First bondage suspension

I did also there my first bondage suspension. I was curious about that since my 17, looking to the bondage photoshoot of a friend. It was an open event. You could come to watch, but you could also register for the experience, and every hour they were choosing randomly 5 people. I was feeling so ready, so in the present moment, I was sure I was going to do it. And yes, I had been picked. The guy who tied me up did it such in a sensual way, and I experienced what it was to give up your power, and trust life in trusting someone to take care of you. It is very close to meditation, and at the end you have an endorphin rush. Who needs drugs?

Since I explored more bondage and BDSM, it brought me so much joy and understanding about myself, and it all began in the Nevada desert.

Giving is easy when you know you will receive

Yes, there is no money at Burning Man. So is trade the economical system? No, it is giving. You prepare everything for yourself, but after you think to others, and about what you could give to them. It could be a smile, a hug, making breakfast, holding a workshop, giving a massage, an art performance, some body painting... And while you are thinking “how could I give more?”, you are receiving a lot. Because everybody else is asking himself the same question. All the time you receive something you need : a coffee, a shower, a nice compliment, emotionnal support if needed...
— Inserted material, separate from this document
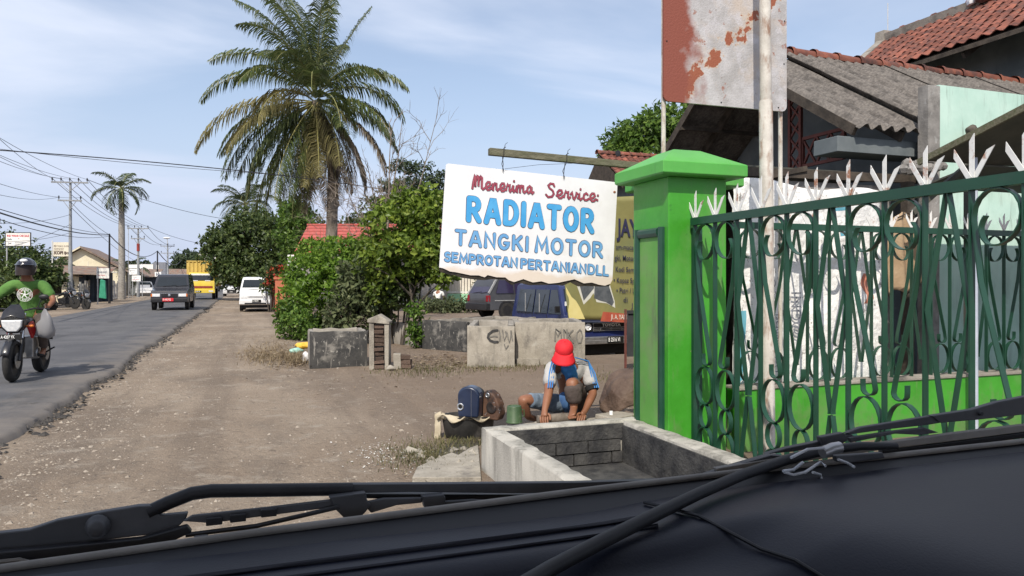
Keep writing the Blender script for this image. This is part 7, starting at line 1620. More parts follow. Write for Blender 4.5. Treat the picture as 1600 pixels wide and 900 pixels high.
# two parked bikes at the left verge and traffic far away: the same machine and rider again
pb1 = motorbike('parked dark motorbike with lean to the left on the far verge', (-8.75, 43.2, 0), radians(62), 'motorbikes', detail=False, red=False)
pb1.rotation_euler.x = radians(-5)
pb2 = copy_tree(pb1); pb2.location = (-8.45, 44.6, 0); pb2.rotation_euler = (radians(6), 0, radians(50)); pb2['label'] = 'second parked dark motorbike tucked behind the first on the far verge'
r0 = None
for i, (u, d, lb, tee) in enumerate(((334, 92, 'small distant motorbike just right of the yellow truck', 'pants_dark'), (342, 100, 'small distant motorbike in the middle of the far group', 'jeans'), (347, 108, 'hindmost small distant motorbike of the far group', 'whitewash'))):
    c = copy_tree(pb1); p = Wp(u, 440, d); c.location = (p.x, p.y, ZR+.04); c.rotation_euler = (0, 0, radians(R.uniform(-4, 4))); c['label'] = lb
    r_ = rider(('rider in dark clothes', 'rider in blue clothes', 'rider in pale clothes')[i]+' on a small distant motorbike', (p.x, p.y, ZR+.04), 0, tee, 'pants_dark', printed=False)
# person behind the hedge
c = G(684, 487); pn = thing('person', 'person in a white shirt sitting beyond the low hedge', 'person', (c.x, c.y, 0), -YAW+pi*.9)
skin('body', [[(V((0,0,.42)), .13, 'p'), (V((0,-.03,.7)), .12), (V((0,-.08,.92)), (.15,.10), 'c'), (V((0,-.1,1.06)), .055), (V((0,-.12,1.18)), .09), (V((0,-.12,1.27)), .07)], ['c', (V((-.19,-.08,.94)), .06), (V((-.26,-.14,.68)), .045), (V((-.2,-.3,.52)), .035)], ['c', (V((.19,-.08,.94)), .06), (V((.26,-.14,.68)), .045), (V((.2,-.3,.52)), .035)], ['p', (V((-.12,-.08,.42)), .09), (V((-.14,-.42,.46)), .07), (V((-.14,-.46,.05)), .045)], ['p', (V((.12,-.08,.42)), .09), (V((.14,-.42,.46)), .07), (V((.14,-.46,.05)), .045)]], MT['skin'], pn)
skin('shirt', [[(V((0,0,.45)), .15), (V((0,-.03,.7)), .15), (V((0,-.08,.92)), (.185,.13), 'c'), (V((0,-.1,1.02)), .08)], ['c', (V((-.2,-.08,.94)), .08), (V((-.25,-.13,.74)), .07)], ['c', (V((.2,-.08,.94)), .08), (V((.25,-.13,.74)), .07)]], MT['whitewash'], pn)
m = MB(); m.ball((0,-.10,1.23), (.105,.11,.11), 12, 8); m.build('hair', MT['hair'], pn, smooth=60)
m = MB(); m.box(-.25, .25, -.25, .3, 0, .40); m.build('stool', MT['wood_dark'], None, label='low dark stool under the person beyond the hedge', cat='stool'); bpy.data.objects['stool'].location = pn.location; bpy.data.objects['stool'].rotation_euler = pn.rotation_euler
# ------------------------------------------------------------------ across the road: houses, stalls, signs
def frame_at(name, label, cat, u, d, rz=-YAW, group=None):
    o = Wp(u, 440, d); return thing(name, label, cat, (o.x, o.y, 0), rz, group), d/FPX
# cream gabled house (ridge runs away along the road)
gh, k = frame_at('cream_house', 'cream house with a broad gable and brown roof across the road', 'house', 127, 74, 0)
gp_ = [(-3.9, 0), (4.0, 0), (4.0, 2.35), (0, 4.75), (-3.9, 2.15)]
m = MB(); m.prism([(x, 0, z) for x, z in gp_], (0, 9, 0)); m.build('wall', MT['cream'], gh)
for (a, b) in (((-4.5, 1.95), (0, 4.85)), ((0, 4.85), (5.1, 1.95))):
    m = MB(); m.prism([(a[0], -.55, a[1]), (b[0], -.55, b[1]), (b[0], -.55, b[1]+.14), (a[0], -.55, a[1]+.14)], (0, 9.8, 0)); m.build('roof', MT['tin'], gh)
    m = MB(); m.prism([(a[0], -.60, a[1]-.04), (b[0], -.60, b[1]-.04), (b[0], -.60, b[1]+.12), (a[0], -.60, a[1]+.12)], (0, .048, 0)); m.build('barge_board', MT['tin'] if a[0] >= 0 else MT['cream'], gh)
m = MB(); m.box(-3.88, 3.98, -.03, -.002, 2.36, 2.44); m.build('string_course', MT['whitewash'], gh)
for x in (-1.2, .6, 2.3): m = MB(); m.box(x-.015, x+.015, -.02, -.001, 2.44, 3.5); m.build('joint', MT['whitewash'], gh)
m = MB(); m.box(1.0, 1.9, -.05, -.001, 1.55, 1.95); fr_ = m.build('window', MT['wood_dark'], gh)
for x in (1.1, 1.35, 1.6): m = MB(); m.box(x, x+.16, -.06, -.045, 1.6, 1.9); m.build('pane', MT['glass'], fr_)
# low stall with tin roof, arch and dark shutters
st_, k = frame_at('food_stall', 'low roadside stall with rusty tin roof and a cream arch', 'stall', 113, 52, 0)
st_.location.x -= .3
m = MB(); m.box(-2.6, .7, 0, .18, 0, .5); m.box(-2.6, -2.2, 0, .18, .5, 1.75); m.box(-.35, .7, 0, .18, .5, 1.75)
arch_ = [(-2.2, 1.75)]+[(-2.2+1.85*i/10, 1.30+.42*sin(pi*i/10)) for i in range(11)]+[(-.35, 1.75)]
m.prism([(x, 0, z) for x, z in arch_], (0, .18, 0)); m.box(-2.6, .7, .0, .18, 1.75, 2.1); m.build('arch_wall', MT['cream'], st_)
m = MB(); m.box(-.02, .42, -.03, .0, .55, 1.45); m.prism([(-.02, -.03, 1.45), (.42, -.03, 1.45), (.32, -.03, 1.62), (.08, -.03, 1.62)], (0, .03, 0)); m.build('niche', MT['shade_wall'], st_)
m = MB(); m.box(-2.6, .7, 1.5, 1.6, 0, 2.1); m.build('rear_wall', MT['wood_dark'], st_)
MT['shutter'] = mat('slate blue shutter', (.035,.045,.065), (.055,.068,.09), 3, rough=.7, pos=True)
for j in range(4): m = MB(); m.box(.72+j*.42, .72+j*.42+.40, .02+.5*j, .08+.5*j, 0, 2.05); m.build('shutter', MT['shutter'], st_)
m = MB(); m.prism([(.72, .1, 0), (2.5, 2.2, 0), (2.5, 2.2, 2.1), (.72, .1, 2.1)], (-.05, .05, 0)); m.build('side_wall', MT['shutter'], st_)
for j in range(5):
    m = MB(); x0 = -2.9+j*1.12; m.prism([(x0, -.9, 2.05-.03*j), (x0+1.14, -.9, 2.02-.03*j), (x0+1.14, 2.4, 2.62-.03*j), (x0, 2.4, 2.65-.03*j)], (0, 0, .04)); m.build('roof_sheet', MT['tin'], st_)
m = MB(); m.beam((.45, -.2, 1.86), (.95, -.2, 1.80), .5, .06); m.build('side_canopy', MT['tin'], st_)
# signs on the far verge
def sign_on_posts(name, label, u0, v0, u1, v1, d, legs, board, lines, rz=-YAW, leg_m='alu', frame=None):
    p = Wp((u0+u1)/2, 440, d); t = thing(name, label, 'sign', (p.x, p.y, 0), rz); kk = d/FPX; w_ = (u1-u0)*kk; z1, z0 = H-(v0-440)*kk, H-(v1-440)*kk
    m = MB(); m.box(-w_/2, w_/2, -.02, .02, z0, z1); b_ = m.build('board', MT[board], t)
    for lx in legs: m = MB(); m.tube([(lx*w_/2, .05, 0), (lx*w_/2, .05, z1+.1)], .035, 7); m.build('leg', MT[leg_m], t)
    if frame:
        for (a, b, c_, e) in ((-w_/2-.03, -w_/2, z0-.03, z1+.03), (w_/2, w_/2+.03, z0-.03, z1+.03), (-w_/2, w_/2, z1, z1+.03), (-w_/2, w_/2, z0-.03, z0)): m = MB(); m.box(a, b, -.03, .03, c_, e); m.build('frame', MT[frame], t)
    for (tx, fx, fz, hh, ink, bold, wd) in lines: print_text('lettering', tx, (-w_/2+fx*w_, -.024, z0+fz*(z1-z0)), V((1,0,0)), V((0,0,1)), hh*(z1-z0)/.72, MT[ink], b_, bold, 0, wd)
    return t, w_, z0, z1
MT['ink_sign_red'] = mat('red sign lettering', (.50,.04,.06), rough=.6); MT['ink_sign_brown'] = mat('brown sign lettering', (.09,.06,.05), rough=.6); MT['ink_sign_grey'] = mat('grey sign lettering', (.16,.17,.2), rough=.6); MT['sign_cream'] = mat('cream sign board', (.66,.60,.48), (.72,.66,.54), 2, rough=.6)
sign_on_posts('shop_sign', 'white sign with red top line on a pole above the rider', 9.5, 364, 47.5, 384, 40, (-.98, ), 'whitewash', (('IND WANA CAR SALE', .05, .70, .17, 'ink_sign_red', .03, .74), ('Sedia', .07, .46, .13, 'ink_sign_grey', .02, .9), ('Jual', .10, .14, .14, 'ink_sign_grey', .02, .9), ('*', .50, .40, .2, 'ink_sign_red', .03, 1), ('servis berkala', .36, .24, .09, 'ink_sign_grey', .0, .9), ('tune up mesin', .36, .10, .09, 'ink_sign_grey', .0, .9), ('ganti oli', .68, .24, .08, 'ink_sign_grey', .0, .9)), frame='black')
sign_on_posts('shop_sign', 'cream sign with a bold brown word between two pale posts', 83.5, 378.5, 111, 400.5, 46, (-1.18,), 'sign_cream', (('o', .03, .66, .22, 'ink_sign_brown', .01, 1.2), ('TOKO SUMBER', .22, .66, .12, 'ink_sign_brown', .0, .9), ('Menyediakan makanan', .05, .52, .07, 'ink_sign_brown', .0, .8), ('minuman dan rokok', .05, .43, .07, 'ink_sign_brown', .0, .85), ('KOPI', .05, .15, .22, 'ink_sign_brown', .06, .95), ('ijo', .62, .16, .2, 'ink_sign_brown', .05, 1.2)), leg_m='whitewash')
sign_on_posts('shop_sign', 'square pinkish sign with a green stripe by the dark pole', 151, 419, 170.5, 435, 47, (-.9, ), 'whitewash', (('WARUNG', .08, .52, .18, 'ink_sign_grey', .03, .8), ('Bapa Sulaiman', .1, .26, .12, 'ink_sign_red', .0, .75)), frame=None)
p = Wp(158, 440, 46.95); 
for (u0, v0, u1, v1, d, lb, lines) in ((201.5, 413.5, 223, 419, 70, 'long blank white sign topmost of the three beside the royal palm', ()), (202, 420, 216, 429, 69, 'middle white sign of the three beside the royal palm', (('BENGKEL', .08, .6, .2, 'ink_sign_grey', 0, .8), ('LAS', .3, .2, .2, 'ink_sign_grey', 0, .9))), (206, 430.5, 220, 439.5, 68, 'lowest white sign of the three beside the royal palm', (('JUAL', .3, .62, .2, 'ink_sign_grey', 0, .8), ('BATU BATA', .1, .2, .2, 'ink_sign_red', 0, .8))), (242, 425, 252, 432, 74, 'small white sign with a dark square by the far black pole', (('H', .2, .2, .6, 'ink_sign_grey', .08, 1),))):
    sign_on_posts('shop_sign', lb, u0, v0, u1, v1, d, (.9,) if d > 69 else (-.9,), 'white', lines)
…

Coming back to the usual world, something became clear : if we are all so afraid to give, it is because we think we won't receive. We are afraid to have a lack of something : money, material possessions, and most important, of love. You have to believe you will receive and being take care of to give freely to others.

I will stop here. I didn't talk about the Forgiveness Box at the Temple, the Orgasmic Meditation workshop, the art sculpture I helped to build... maybe later. For now, I can say that remembering all of that is making me feel infinitely grateful for my time at the Burning Man two years ago, and amazed by the way it planted the seeds that had grown since in the most incredible manner.

This year, I will have a totally different experience. I'm ready to work way more, to participate as much as I can. Also I don't have the desire to party a lot, and not to take any drugs. My intention is to give, to help, and to learn new knowledge that could support me in my projects. I'm not saying the details now... because who knows what will really happen. But I can't wait to tell you everything about it when I will come back all dusty and changed.